I feel as if I’ve been struggling to drag a huge shapeless bag – full of water maybe, so that when you try to coax it over an obstacle it just slumps into a different awkward shape – and getting nowhere at all, painfully.

Now I’ve lost hope. I can’t fix my mother. I can’t make her happy  or healthy or make her days full of interest and enjoyment. I can’t make her young again.

What can I do? I can visit her every week or two (mostly with my excellent husband; thank you, Paul, for patience and driving, a hundred miles out and another hundred home again) and buy groceries and take her to the bank and make sure she pays bills and pick up prescriptions and organize her pills so she knows which ones to take each day. I can phone her, three times a day, in the morning to order her to take her morning pills, in the afternoon to chat so she doesn’t go day after day with no human contact, in the evening to tell her to take her night pills right now. I can remind her when she has doctor’s appointments. In between, I can go on with my life. I can’t fix her, and knowing that, it turns out that I can give up being guilty and fretful.

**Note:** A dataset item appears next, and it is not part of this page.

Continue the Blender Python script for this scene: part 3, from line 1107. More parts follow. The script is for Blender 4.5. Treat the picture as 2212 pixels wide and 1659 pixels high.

I’ll let that bag of water trickle away and concentrate on picking up one stick or stone at a time and putting it where it needs to be. Losing false hope; what a relief!

Stone 6, fifteenth day

Studying the Stash

There’s so much yarn. And oh I love it all.
Maroon and red, hotpink rosepink palepink
and browns, in darkbrown redbrown cream and beige
and greens and blues and grays and white and black
and orange yellow purple lavender.
I want to knit so many dreams or socks
or sweaters hats or dreams. And if I had
just ten more arms, six knitting pairs, enough
to make a spider jealous – soon I’d buy more yarn.